● INSTRUCTION
Transcribe every line exactly and omit anything that is a picture.
======
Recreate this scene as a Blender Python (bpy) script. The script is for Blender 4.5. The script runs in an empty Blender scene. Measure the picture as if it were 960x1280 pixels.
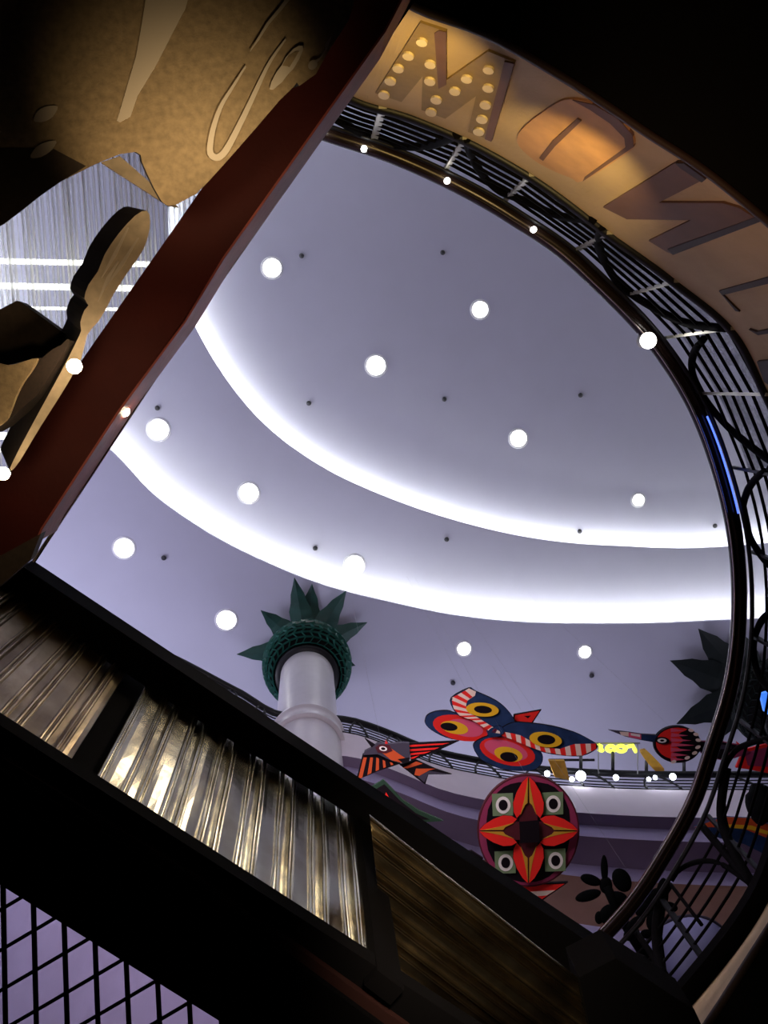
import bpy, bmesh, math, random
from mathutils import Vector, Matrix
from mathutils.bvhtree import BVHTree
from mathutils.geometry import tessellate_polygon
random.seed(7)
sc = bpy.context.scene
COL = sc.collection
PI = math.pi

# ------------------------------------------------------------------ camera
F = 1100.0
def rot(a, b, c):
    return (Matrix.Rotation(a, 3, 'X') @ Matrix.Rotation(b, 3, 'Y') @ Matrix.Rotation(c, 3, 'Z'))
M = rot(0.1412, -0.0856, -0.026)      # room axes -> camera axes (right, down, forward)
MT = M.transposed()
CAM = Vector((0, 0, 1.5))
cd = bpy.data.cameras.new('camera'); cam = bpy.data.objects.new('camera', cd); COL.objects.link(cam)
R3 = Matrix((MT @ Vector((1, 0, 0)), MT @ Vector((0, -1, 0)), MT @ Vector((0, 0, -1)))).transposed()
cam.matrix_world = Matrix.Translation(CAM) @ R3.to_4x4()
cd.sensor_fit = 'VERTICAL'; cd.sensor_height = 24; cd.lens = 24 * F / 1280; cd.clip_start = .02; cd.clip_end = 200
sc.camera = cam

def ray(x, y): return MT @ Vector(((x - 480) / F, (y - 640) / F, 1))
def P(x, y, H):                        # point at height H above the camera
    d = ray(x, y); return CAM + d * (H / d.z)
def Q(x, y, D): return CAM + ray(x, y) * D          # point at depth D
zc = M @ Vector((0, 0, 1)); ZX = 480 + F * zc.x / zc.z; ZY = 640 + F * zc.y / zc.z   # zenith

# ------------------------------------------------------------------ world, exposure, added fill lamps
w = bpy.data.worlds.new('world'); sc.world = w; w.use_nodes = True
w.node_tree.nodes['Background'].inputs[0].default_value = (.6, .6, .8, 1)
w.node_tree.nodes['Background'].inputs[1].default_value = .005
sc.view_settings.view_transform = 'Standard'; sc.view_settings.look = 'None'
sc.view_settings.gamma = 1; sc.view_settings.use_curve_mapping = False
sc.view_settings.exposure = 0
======
● CORRECT RESPONSE
Recreate this scene as a Blender Python (bpy) script. The script is for Blender 4.5. The script runs in an empty Blender scene. Measure the picture as if it were 960x1280 pixels.
import bpy, bmesh, math, random
from mathutils import Vector, Matrix
from mathutils.bvhtree import BVHTree
from mathutils.geometry import tessellate_polygon
random.seed(7)
sc = bpy.context.scene
COL = sc.collection
PI = math.pi

# ------------------------------------------------------------------ camera
F = 1100.0
def rot(a, b, c):
    return (Matrix.Rotation(a, 3, 'X') @ Matrix.Rotation(b, 3, 'Y') @ Matrix.Rotation(c, 3, 'Z'))
M = rot(0.1412, -0.0856, -0.026)      # room axes -> camera axes (right, down, forward)
MT = M.transposed()
CAM = Vector((0, 0, 1.5))
cd = bpy.data.cameras.new('camera'); cam = bpy.data.objects.new('camera', cd); COL.objects.link(cam)
R3 = Matrix((MT @ Vector((1, 0, 0)), MT @ Vector((0, -1, 0)), MT @ Vector((0, 0, -1)))).transposed()
cam.matrix_world = Matrix.Translation(CAM) @ R3.to_4x4()
cd.sensor_fit = 'VERTICAL'; cd.sensor_height = 24; cd.lens = 24 * F / 1280; cd.clip_start = .02; cd.clip_end = 200
sc.camera = cam

def ray(x, y): return MT @ Vector(((x - 480) / F, (y - 640) / F, 1))
def P(x, y, H):                        # point at height H above the camera
    d = ray(x, y); return CAM + d * (H / d.z)
def Q(x, y, D): return CAM + ray(x, y) * D          # point at depth D
zc = M @ Vector((0, 0, 1)); ZX = 480 + F * zc.x / zc.z; ZY = 640 + F * zc.y / zc.z   # zenith

# ------------------------------------------------------------------ world, exposure, added fill lamps
w = bpy.data.worlds.new('world'); sc.world = w; w.use_nodes = True
w.node_tree.nodes['Background'].inputs[0].default_value = (.6, .6, .8, 1)
w.node_tree.nodes['Background'].inputs[1].default_value = .005
sc.view_settings.view_transform = 'Standard'; sc.view_settings.look = 'None'
sc.view_settings.gamma = 1; sc.view_settings.use_curve_mapping = False
sc.view_settings.exposure = 0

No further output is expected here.